James Vowles says Williams is not just looking at F1 2024 but also towards the following two years as he notes on the technical team.
With only handful of races left in the 2023 F1 season, most have started to look beyond at the 2024 season for which they are testing items on track to collect data and work on it to improve next year. Some teams do have bigger updates still but some will not.
There will be still few smaller things until the end which won’t bring large impact and Williams have decided that way. Vowles says the team is not just looking at 2024 but beyond that towards 2025 and also 2026 when the current cycle ends.
Williams has been on a downward scale for the past few years but this year, they have done much better as it sits seventh with 21 points. They could have continued with updates in 2023 but they are to make some bigger changes which needs production time.
“The car we have, that’s it,” said Vowles. “Unlike Haas (and few others), who I think are a fierce adversary, a fierce fight, we don’t have anything more coming for the remainder of the year. So, we have to try and pick up the points that are going to be available to us when they’re going to be available to us.
“The focus – and not just now, but actually from a while back – has been on ’24, and actually part of the focus on ’25 and on ’26 as well. At the moment, we’re in a fierce battle for this 10th, ninth, eighth, seventh. I want the team, for them, and for me as well to be in a fierce battle for positions above there.
“And you can’t do that by continuously developing what you have at the moment. You do that by thinking forward into the future, and that will have a cost associated with it, potentially even going backwards for a year, but to go forwards again in the future. There’s too much that we’re changing, as a fundamental, and you can’t do the two things at the same time.

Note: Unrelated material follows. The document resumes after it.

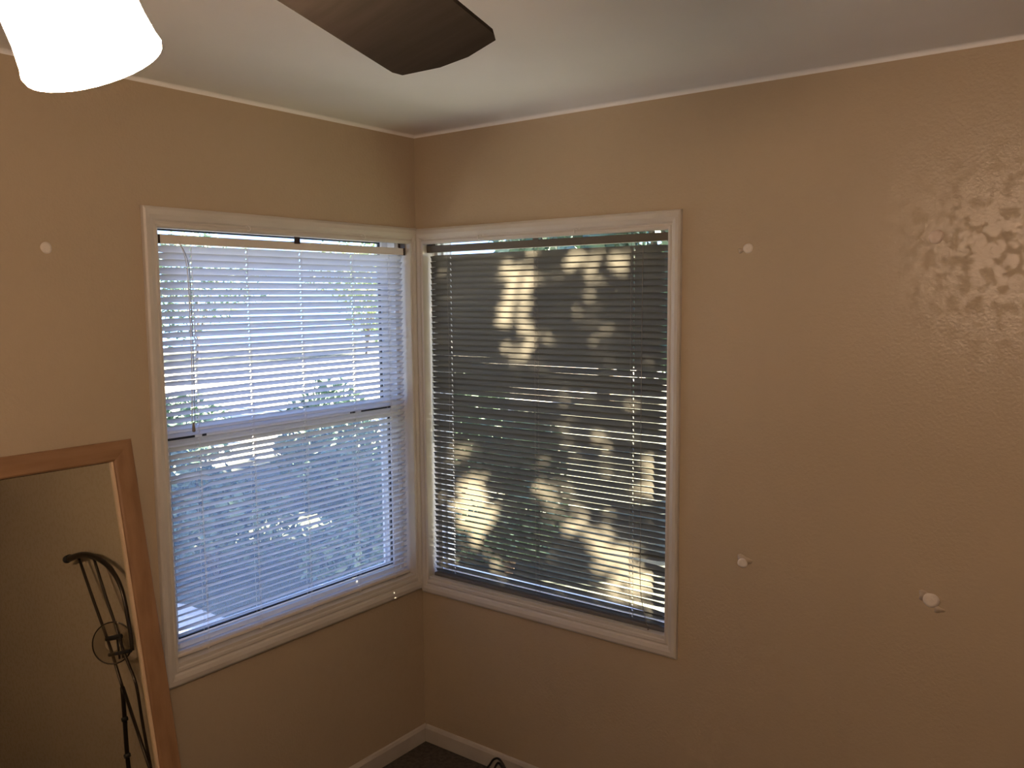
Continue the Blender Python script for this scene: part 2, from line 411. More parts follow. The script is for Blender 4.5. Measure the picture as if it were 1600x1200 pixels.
def build_window(side, s0, s1, z0, z1, corner_hi, label, name):
    """corner_hi: True when the room corner is at s1, else at s0"""
    f = mapper(side)
    W = thing(name, label, 'window', f((s0+s1)/2, 0, z0), kind='structure')
    # casing: flat board with a raised back band; narrow at the corner side
    wo_, wc = .046, .034
    top, bot = .061, .056
    side_o = (wo_, wc) if corner_hi else (wc, wo_)
    def off(t): return (side_o[0]*t, side_o[1]*t, bot*t, top*t)
    prof = [(off(1.0), -.004), (off(.7), -.006), (off(0), -.006), (off(0), .006), (off(.05), .009), (off(.20), .010), (off(.26), .0075), (off(.32), .0075), (off(.40), .013), (off(.62), .0165), (off(.85), .016), (off(.97), .012), (off(1.0), .007), (off(1.0), -.001)]
    bm = new_bm(); casing(bm, f, (s0, s1, z0, z1), prof)
    obj('casing', bm, M['trim'], W)
    # jamb liner round the hole
    bm = new_bm(); t = .003
    s0 -= .004 ; s1 += (.004 if corner_hi else HX_); z1 += HZ_
    mbox(bm, f, s0, s0+t, .006, WT, z0, z1); mbox(bm, f, s1-t, s1, .006, WT, z0, z1)
    mbox(bm, f, s0, s1, .006, WT, z1-t, z1)
    obj('jamb', bm, M['trim'], W)
    bm = new_bm(); mbox(bm, f, s0+t, s1-t, -.004, WT+.03, z0-.01, z0+.012, .002)
    obj('sill', bm, M['trim'], W)
    # tracks
    bm = new_bm()
    fw_ = .018
    mbox(bm, f, s0+t, s0+fw_, .062, .135, z0+.012, z1-t); mbox(bm, f, s1-fw_, s1-t, .062, .135, z0+.012, z1-t)
    mbox(bm, f, s0+fw_, s1-fw_, .062, .135, z1-.010, z1-t); mbox(bm, f, s0+fw_, s1-fw_, .062, .135, z0+.012, z0+.024)
    obj('outer_frame', bm, M['frame_alu'], W)
    if not corner_hi:
        # one fixed pane in a slim frame
        x0, x1, y0, y1 = s0+fw_, s1-fw_, z0+.024, z1-.010
        bm = new_bm()
        for (a_, b_, c_, d_) in ((x0, x0+.010, y0, y1), (x1-.010, x1, y0, y1), (x0, x1, y0, y0+.010), (x0, x1, y1-.006, y1)): mbox(bm, f, a_, b_, .085, .105, c_, d_)
        fx = obj('pane_frame', bm, M['vinyl'], W)
        bm = new_bm(); mbox(bm, f, x0+.010, x1-.010, .093, .097, y0+.010, y1-.006); obj('glass', bm, M['glass'], fx)
        return W
    zm = 1.385
    def sash(nm, za, zb, d0, d1, st, rb, rt_):
        a0, a1 = s0+.018, s1-.018
        bm = new_bm()
        mbox(bm, f, a0, a0+st, d0, d1, za, zb, .003); mbox(bm, f, a1-st, a1, d0, d1, za, zb, .003)
        mbox(bm, f, a0+st, a1-st, d0, d1, za, za+rb, .003); mbox(bm, f, a0+st, a1-st, d0, d1, zb-rt_, zb, .003)
        o = obj(nm, bm, M['vinyl'], W)
        bm = new_bm(); g = .005
        x0, x1, y0, y1 = a0+st, a1-st, za+rb, zb-rt_
        dd = (d0+d1)/2-.006
        mbox(bm, f, x0, x0+g, dd, dd+.01, y0, y1); mbox(bm, f, x1-g, x1, dd, dd+.01, y0, y1)
        mbox(bm, f, x0, x1, dd, dd+.01, y0, y0+g); mbox(bm, f, x0, x1, dd, dd+.01, y1-g, y1)
        obj('gasket', bm, M['gasket'], o)
        bm = new_bm(); mbox(bm, f, x0, x1, dd+.003, dd+.006, y0, y1); obj('glass', bm, M['glass'], o)
        return o
    sash('upper_sash', zm-.012, z1-.010, .100, .128, .034, .045, .016)
    ls = sash('lower_sash', z0+.024, zm+.040, .066, .094, .034, .028, .060)
    # insect screen outside the lower sash
    sc_ = (s0+.019, s1-.019, z0+.026, zm+.006)
    bm = new_bm()
    for (a_, b_, c_, d_) in ((sc_[0], sc_[0]+.014, sc_[2], sc_[3]), (sc_[1]-.014, sc_[1], sc_[2], sc_[3]), (sc_[0], sc_[1], sc_[2], sc_[2]+.014), (sc_[0], sc_[1], sc_[3]-.014, sc_[3])): mbox(bm, f, a_, b_, .136, .146, c_, d_)
    scf = obj('insect_screen', bm, M['frame_alu'], W)
    bm = new_bm(); mbox(bm, f, sc_[0]+.014, sc_[1]-.014, .1405, .1409, sc_[2]+.014, sc_[3]-.014); obj('mesh', bm, M['screen'], scf)
    # black strips standing in for the shadow lines along the meeting rail
    bm = new_bm(); 
    mbox(bm, f, s0+.03, s0+.14, .0645, .068, zm+.002, zm+.009); mbox(bm, f, s0+.165, s0+.18, .0645, .068, zm+.002, zm+.009)
    mbox(bm, f, s1-.21, s1-.055, .0645, .068, zm+.002, zm+.009); mbox(bm, f, s1-.265, s1-.24, .0645, .068, zm+.002, zm+.009)
    obj('rail_shadow_strip', bm, M['gasket'], ls)
    return W
WL = build_window('L', LY0, LY1, LZ0, LZ1, True, 'white cased sash window left of the corner, bright garden outside', 'window_1')
WR = build_window('R', RX0, RX1, RZ0, RZ1, False, 'white cased sash window right of the corner, behind dark blinds', 'window_2')

# corner post moulding between the two windows
bm = new_bm()
pts = [(0, 0), (.034, 0), (.034, -.006), (.029, -.010), (.020, -.010), (.016, -.016), (.016, -.016)]
poly = [(0.0, 0.0), (.012, 0), (.012, -.006), (.016, -.009), (.0165, -.0165), (.009, -.016), (.006, -.012), (0, -.012)]
A = [bm.verts.new((x, y, LZ0-.054)) for x, y in poly]; B = [bm.verts.new((x, y, LZ1+.058)) for x, y in poly]
for k in range(len(poly)): bm.faces.new((A[k], A[(k+1) % len(poly)], B[(k+1) % len(poly)], B[k]))
bm.faces.new(A); bm.faces.new(B[::-1])
struct('trim_1', bm, M['trim'], 'white corner post trim between the two windows', 'trim')

# small painted curtain hooks on the top casings
def hook(side, s, z, parent):
    f = mapper(side); bm = new_bm()
    pts = [f(s, -.008, z+.006), f(s, -.018, z+.006), f(s+.002, -.026, z+.001), f(s+.003, -.027, z-.006), f(s+.002, -.020, z-.010), f(s, -.015, z-.006)]
    add_tube(bm, smooth(pts, 4), .0014, 6)
    add_lathe(bm, [(0, 0), (.004, 0), (.004, .0015), (0, .0015)], 10, Matrix.Translation(f(s, -.0095, z+.006)) @ (Matrix.Rotation(PI/2, 4, 'Y') if side == 'L' else Matrix.Rotation(PI/2, 4, 'X')))
    add_tube(bm, [f(s+.012, -.009, z+.004), f(s+.017, -.012, z+.010)], .0012, 6)
    obj('hook', bm, M['hook'], parent, True)
hook('L', -.787, 2.040, WL); hook('L', -.295, 2.040, WL); hook('R', .330, 2.036, WR); hook('R', .747, 2.037, WR)

# ------------------------------------------------------------------ venetian blinds
def slats_mesh(f, s0, s1, dc, rows, width=.025, crown=.0022, ns=28, holes=()):
    """rows: list of functions s -> (z, tilt, roll offset). Inner edge up, outer edge down by tilt."""
    bm = new_bm(); nc = 7
    S_ = [s0+(s1-s0)*i/ns for i in range(ns+1)]
    S_ = [s for s in S_ if all(abs(s-h) > .006 for h in holes)] + [h+d for h in holes for d in (-.0020, .0020)]
    S_.sort()
    hole_start = {h-.0020 for h in holes}      # route holes for the cords
    for row in rows:
        grid = []
        for s in S_:
            z, tl, dd = row(s)
            e = 1.0
            # rounded slat ends
            edge = min(s-s0, s1-s)
            if edge < .004: e = .72
            col = []
            for j in range(nc):
                q = (j/(nc-1)-.5)          # -.5 inner edge .. .5 outer edge
                u = q*width*e; h = crown*(1-4*q*q)
                d = dc+dd+u*math.cos(tl)+h*math.sin(tl)
                zz = z-u*math.sin(tl)+h*math.cos(tl)
                col.append(bm.verts.new(f(s, d, zz)))
            grid.append(col)
        for i, (a, b) in enumerate(zip(grid, grid[1:])):
            for j in range(nc-1):
                if S_[i] in hole_start and j in (2, 3): continue
                bm.faces.new((a[j], a[j+1], b[j+1], b[j]))
    return bm

def gauss(x, c, w): return math.exp(-((x-c)/w)**2)

def build_blind(side, name, label, s0, s1, dc, ztop, zbot, tilt, n, mats, cords, warp, gap_top, rail_h=.026):
    f = mapper(side); rnd = random.Random(11 if side == 'L' else 23)
    B = thing(name, label, 'blind', f((s0+s1)/2, dc, zbot))
    ms, mr, mb, mc, ml = mats
    hr = ztop-rail_h
    h0, h1 = (s0+.013, s1-.001) if side == 'L' else (s0-.004, s1+.004)
    bm = new_bm()
    # open U-shaped headrail
    mbox(bm, f, h0, h1, dc-.013, dc-.0118, hr, ztop); mbox(bm, f, h0, h1, dc+.0118, dc+.013, hr, ztop)
    mbox(bm, f, h0, h1, dc-.0118, dc+.0118, hr, hr+.0012)
    mbox(bm, f, h0, h1, dc-.013, dc-.009, ztop-.001, ztop)
    o = obj('headrail', bm, mr, B)
    bm = new_bm(); mbox(bm, f, s0+.001, s1-.001, dc-.002, dc+.002, hr+.008, hr+.012); obj('tilt_rod', bm, mr, o)
    # end brackets and centre support
    zj = 2.050 if side == 'L' else 2.048
    for (a, b) in ((s0-.006, s0+.012), (s1-.001, s1+.006)):
        bm = new_bm(); mbox(bm, f, a, b, dc-.0145, dc-.0133, hr, ztop); mbox(bm, f, a, b, dc-.0145, dc+.015, hr-.001, hr+.0005)
        mbox(bm, f, a, b, dc+.0135, dc+.015, hr, zj); mbox(bm, f, a if a < (s0+s1)/2 else b-.001, a+.001 if a < (s0+s1)/2 else b, dc-.0145, dc+.015, hr, zj)
        obj('bracket', bm, ml, B)
    mid = (s0+s1)/2
    bm = new_bm(); mbox(bm, f, mid-.012, mid+.012, dc-.0145, dc-.0132, ztop-.006, zj); mbox(bm, f, mid-.012, mid+.012, dc-.0132, dc+.015, ztop+.0005, ztop+.002)
    obj('bracket', bm, ml, B)
    # slats
    z1s = hr-gap_top; z0s = zbot+.016
    rows = []
    for i in range(n):
        zb_ = z1s+(z0s-z1s)*i/(n-1)
        jz, jt, js = rnd.gauss(0, .0006), rnd.gauss(0, .035 if side == 'L' else .018), rnd.gauss(0, .0014 if side == 'L' else .0008)
        def row(s, zb_=zb_, jz=jz, jt=jt, js=js, i=i):
            u = (s-s0)/(s1-s0)
            wz, wt = warp(i, u)
            return zb_+jz+js*(u-.5)+wz, tilt(i/(n-1))+jt+wt, 0
        rows.append(row)
    obj('slats', slats_mesh(f, s0, s1, dc, rows, holes=[c_+.004 for k_, c_ in enumerate(cords) if side == 'L' or k_ != 1]), ms, B, True, fix=False)
    # bottom rail
    rh = .006 if side == 'L' else .0085
    bm = new_bm(); mbox(bm, f, s0, s1, dc-.0115, dc+.0115, zbot-rh, zbot+.006, .0035)
    o = obj('bottom_rail', bm, mb, B)
    for cs in cords:
        bm = new_bm()
        add_lathe(bm, [(0, -.004), (.0045, -.004), (.006, 0), (.0045, .003), (0, .003)], 10, Matrix.Translation(f(cs, dc-.005, zbot-rh-.0015)))
        obj('cord_button', bm, M['tassel'] if side == 'R' else mb, o, True)
    # ladder cords: two uprights, thin rungs, and the lift cord through the slats
    for k, cs in enumerate(cords):
        bm = new_bm()
        for dd in (-.0135, .0135): add_tube(bm, [f(cs+.001*math.sin(z*9+k), dc+dd, z) for z in [hr+(zbot-hr)*t/20 for t in range(21)]], .0005, 5)
        for r_ in rows:
            z, tl, _ = r_(cs)
            add_tube(bm, [f(cs, dc-.0135, z+.0125*math.sin(tl)-.001), f(cs, dc+.0135, z-.0125*math.sin(tl)-.001)], .0003, 4)
        obj('ladder_cord', bm, mc, B)
        bm = new_bm(); add_tube(bm, [f(cs+.006, dc, hr), f(cs+.006, dc+.001, (hr+zbot)/2), f(cs+.006, dc, zbot)], .0006, 5)
        obj('lift_cord', bm, mc, B)
    return B, f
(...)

“I’d much rather focus on breaking systems and rebuilding them rather than trying to make do,” summed up Vowles, who is not just looking at changes on the car side but also the culture and different departments that connects the team and makes it a unit.
Since his joining, there have been new hiring with Pat Fry being the latest to join as its technical head. But his influence won’t be there for 2024 considering he has still time to join while serving his gardening leave after leaving Alpine.
Dave Warner is the interim technical boss until Fry joins in to bring any changes to the second part of the 2024 F1 season. They are banking on a long-term solution situation with the arrival of the experienced Fry, who has seen several eras.
“Pat [Fry] won’t be here with us in time to really have an influence on certainly the early elements of next year’s car,” said Vowles. “I’ve formed a group of individuals, which includes some strong people from aerodynamics, Dave Warner, who’s acting as our interim technical director, myself as well, Dave Robson who’s at the track.
“And effectively it’s not the optimum way of doing it but there are a group of individuals that are basically agreeing the direction of travel that we should be going in. All of us sensible decision-makers but it means we’re united in our view of where we’re going. And I think thus far, to a certain extent, what you see right now has been the formation of that, and it’s in the right direction of travel but clearly it’s not a long-term solution.
“The long-term solution is having Pat come in and basically have a lot more hold on the reins of that direction of travel. But what I needed more than anything else when I joined was having the ability to link up all of the parts of the organisation so we’re pushing in the same direction, which is now what’s happening – and I’m comfortable it’ll produce a sensible step as we go through it,” summed up Vowles.